Thought Leadership
AI
Oct 1, 2025
3 minutes
A lender recently summed up his experience with a custom-built system in one blunt sentence:
“The CRM we spent so much money building? It’s shit.”
It’s a story I’ve heard often, because for years the mantra in lending tech was straightforward: don’t build, buy. Building meant hiring engineers, managing roadmaps, and most times ending up with systems that collapsed the moment you tried to scale them. Buying SaaS was safer, faster, and usually cheaper.
But AI has changed the math.
With AI, “build” doesn’t mean what it used to. You no longer need an army of developers or a two-year roadmap. Tools like Lovable and Base44 let you describe an app in plain English and spin up a prototype in days. This new wave of “vibe-coding” lowers the barrier to building in ways we’ve never seen before.
So is the old wisdom outdated? Should lenders rush to build again? Not exactly.

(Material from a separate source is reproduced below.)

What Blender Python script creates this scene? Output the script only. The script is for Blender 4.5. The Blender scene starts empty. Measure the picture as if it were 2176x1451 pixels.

The risks remain, and I’ve seen them up close. Lenders know their pain points better than anyone, they can tell you where reporting is broken, where compliance drags, and where operations are stuck in spreadsheets. But turning that knowledge into usable software, with the right user flows, architecture, and security controls, is a very different skill set. Being a great lender doesn’t automatically make you a great product team. That’s why so many custom builds end up underdelivering.
And there are the non-negotiables. Audit trails. SOC compliance. Data security. Production-grade stability. These things rarely come “for free” in a DIY stack, no matter how clever the prototype.
Still, AI shifts the landscape, not removing the need for SaaS, but reshaping how we use it. I see two big directions emerging.
In the near term, lenders will begin building micro-apps inside their organizations. These will be highly specific tools, custom dashboards, tailored investor statements, designed to solve immediate gaps without waiting on a vendor roadmap. I’ve already seen Hypercore clients doing this, spinning up lightweight applications directly on top of our data.
Longer term, AI will be embedded directly into loan management systems themselves. Think of an assistant that can reconcile loan terms, flag unusual risk signals, or draft investor updates in real time. This isn’t a replacement for your LMS - it’s an amplifier. It takes the system you already use and makes it smarter, faster, more proactive.
So no, I’m not worried about AI replacing loan management platforms. The opposite is true,I believe it will make them indispensable. The question isn’t “buy or build” anymore, it’s more of a “buy and build” - how lenders will use AI to extend the platforms they already trust.